Color blind hiring policies. We were talking about hiring.
If there are issues not related to the hiring process that make disadvantaged people less qualified, you fix those issues at the source. Ignoring them at hiring just hides the issues making it less likely to be fixed while creating new issues I pointed out.
Besides, what issue is actually not colorblind? Race is basically always a proxy for a different cause. You should not be lazy and identify the real cause, then solve it based on that to ensure people don’t fall through the cracks.
“Badly implemented colorblind policies didn’t stop racism in this one country, so let’s have explicitly racist policies.”
If they are still racist, they are not colorblind. Make stronger colorblind policies and enforce them. Color aware policies don’t do anything either if they are only on paper.
Besides, you ignore the point of my criticism. Color aware policies don’t prevent inequity, they shift it elsewhere. They keep some places and aspects of life racist while having other be reverse racist. On individual level, the inequity increases, but people pat themselves on the back because when you only look at it based on color, it averages out. It is like saying we should increase the pay of Billionaires to increase average wages. The statistic looks better, but it did not help most people.
I have general ideas in what direction to look at, but I don’t see how I could post them without this inevitably devolving into off-topic discussion of hiring policies.
I think we may be operating on different suppositions, so addressing that rather than wasting time clarifying details about France’s choice to never record demographic stats for things would be best.
Do you think systemic racism exists and is a large problem in the USA or France?
To what extent do you think that implicit or unconscious bias cause visible minority groups to need to have to work harder and be more exceptional to get a position, role, or responsiblity, or a n on-category specified grant, assistance, or similar?
I think it would considerably vary from place to place, even workplace to workplace. In some (rare) places not at all, in some places considerably. I would be entirely guessing if I was to say what the average was.

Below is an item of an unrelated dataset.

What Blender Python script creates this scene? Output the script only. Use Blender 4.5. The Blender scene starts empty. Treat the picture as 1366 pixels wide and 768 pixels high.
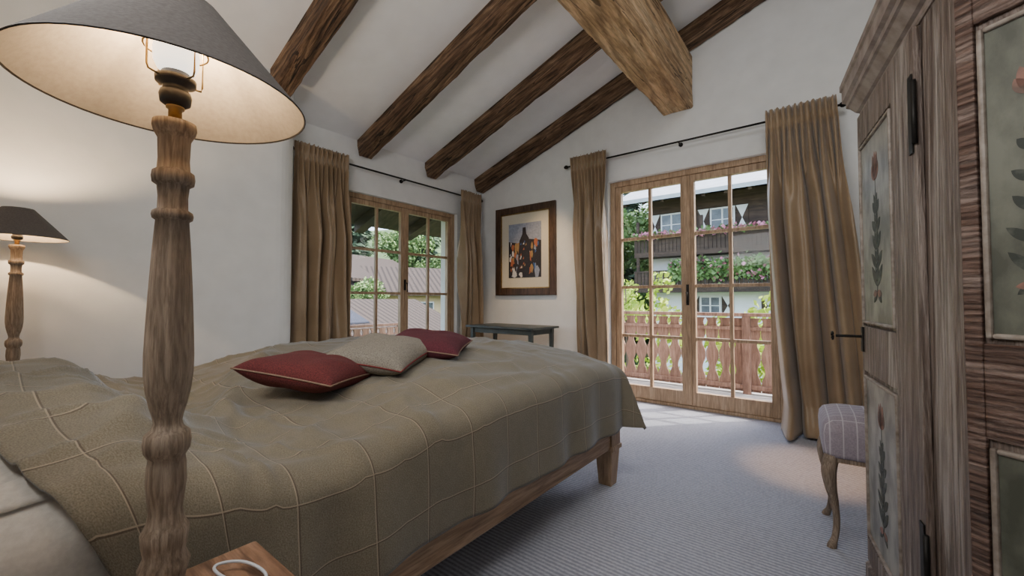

Replying to this one because newer. Have read and taken the other reply of yours into account too.
I agree that we’re off on a vibes and feels thing here because we don’t have the data, and obviously it will vary between workplaces and individuals (even if to put systemic issues as individual choice/responsibility just covers for those systemic issues).
We do have data from France showing that their entirely colourblind governance has not helped, despite targeting on socio economic or geographic bounds.
When surely, if colourblind policies would do better at undoing systemic racism, wouldn’t France have had better outcomes from them?
I don’t think you understand. A color blind policy will, by definition, be unable to address issues which are not color blind.
Color blind hiring policies. We were talking about hiring.
If there are issues not related to the hiring process that make disadvantaged people less qualified, you fix those issues at the source. Ignoring them at hiring just hides the issues making it less likely to be fixed while creating new issues I pointed out.
Besides, what issue is actually not colorblind? Race is basically always a proxy for a different cause. You should not be lazy and identify the real cause, then solve it based on that to ensure people don’t fall through the cracks.
France has always been officially colour blind, and they’re the most racist and racially i equal country in Western Europe.
Colourblind policies don’t help as people in authority’s implicit biases get freer reign.
“Badly implemented colorblind policies didn’t stop racism in this one country, so let’s have explicitly racist policies.”
If they are still racist, they are not colorblind. Make stronger colorblind policies and enforce them. Color aware policies don’t do anything either if they are only on paper.
Besides, you ignore the point of my criticism. Color aware policies don’t prevent inequity, they shift it elsewhere. They keep some places and aspects of life racist while having other be reverse racist. On individual level, the inequity increases, but people pat themselves on the back because when you only look at it based on color, it averages out. It is like saying we should increase the pay of Billionaires to increase average wages. The statistic looks better, but it did not help most people.
Any suggestion of such policies and ways to enforce them?
I have general ideas in what direction to look at, but I don’t see how I could post them without this inevitably devolving into off-topic discussion of hiring policies.
I think we may be operating on different suppositions, so addressing that rather than wasting time clarifying details about France’s choice to never record demographic stats for things would be best.
Do you think systemic racism exists and is a large problem in the USA or France?
Yes.
OK, we agree on that.
To what extent do you think that implicit or unconscious bias cause visible minority groups to need to have to work harder and be more exceptional to get a position, role, or responsiblity, or a n on-category specified grant, assistance, or similar?
I think it would considerably vary from place to place, even workplace to workplace. In some (rare) places not at all, in some places considerably. I would be entirely guessing if I was to say what the average was.
Replying to this one because newer. Have read and taken the other reply of yours into account too.
I agree that we’re off on a vibes and feels thing here because we don’t have the data, and obviously it will vary between workplaces and individuals (even if to put systemic issues as individual choice/responsibility just covers for those systemic issues).
We do have data from France showing that their entirely colourblind governance has not helped, despite targeting on socio economic or geographic bounds.
When surely, if colourblind policies would do better at undoing systemic racism, wouldn’t France have had better outcomes from them?